Throughout the tour, Carmelite nuns and friars took to the ambo, sharing how Thérèse impacted their calling. Several referenced “The Story of a Soul,” the collection of Thérèse’s writings that led to her being declared a Doctor of the Church. Sister Shawn Pauline Burke, OCD, said the book helped her pursue a religious life despite others calling the idea “crazy.”
“They would say, ‘Why would you give your life away like that?’ ” said Burke, novice director of Sacred Heart Retreat House. “[But] I found myself drawn into this woman’s love of Jesus and I thought to myself if I am called to that, that’s what I can be, like her.”
Father Donald Kinney, OCD, a French professor turned Carmelite friar, is the national coordinator of the relic tour. He, too, was forever changed by Thérèse, saying her pure and simple words “went right through my heart.” Inside his office at the Carmelite House of Prayer in Oakville, California, Kinney spent the last two-and-a-half years planning the tour’s 40 stops in 11 states with the aid of thousands of volunteers. He said, based on his experience with the previous tour, Thérèse changes lives wherever she goes.
“My prayer for this visit is that St. Thérèse will fill hearts and fill churches,” Kinney said. “There’s a lot of joy here, but people have brought a lot of problems. I am absolutely positive that there will be lots of healings, conversions, and vocations. There is something mysterious and wonderful about [Thérèse].”

The “Little Flower” herself was no stranger to heartache. She wrote about a childhood full of loss, first at age 4 when her mother died, and later when her older sisters left for the convent. She also battled depression and an overwhelming feeling of religious guilt. Even on her deathbed, suffering with tuberculosis, she experienced a crisis of faith before finally finding peace.

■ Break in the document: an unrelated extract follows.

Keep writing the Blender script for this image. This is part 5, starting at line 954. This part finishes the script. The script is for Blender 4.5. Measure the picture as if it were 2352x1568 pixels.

National Catholic speaker Sister Miriam James Heidland, SOLT, was among the throng of venerators. She said Thérèse’s personal challenges made her a saint we can all relate to.
“You see the real story of her life,” Heidland said. “It’s not a sanitized, pious idea, but somebody who had real struggles, who talks about her own emotional difficulties. She’s a reminder to us that Christ is always the way through. It’s not always easy, but it’s beautiful and it’s worth doing.”
Before her death, Thérèse declared she would continue to serve humanity from heaven and send down “a shower of roses.” Amber Cantong Araujo, who helped coordinate the visit at St. Therese parish, put her faith in that promise.
“I was so stressed out about the event going well that I prayed to her, prayed to get a rose,” Araujo said. “Then I looked down in the pew in front of me and I saw a rose on a man’s phone screensaver and I knew St. Thérèse was with me.”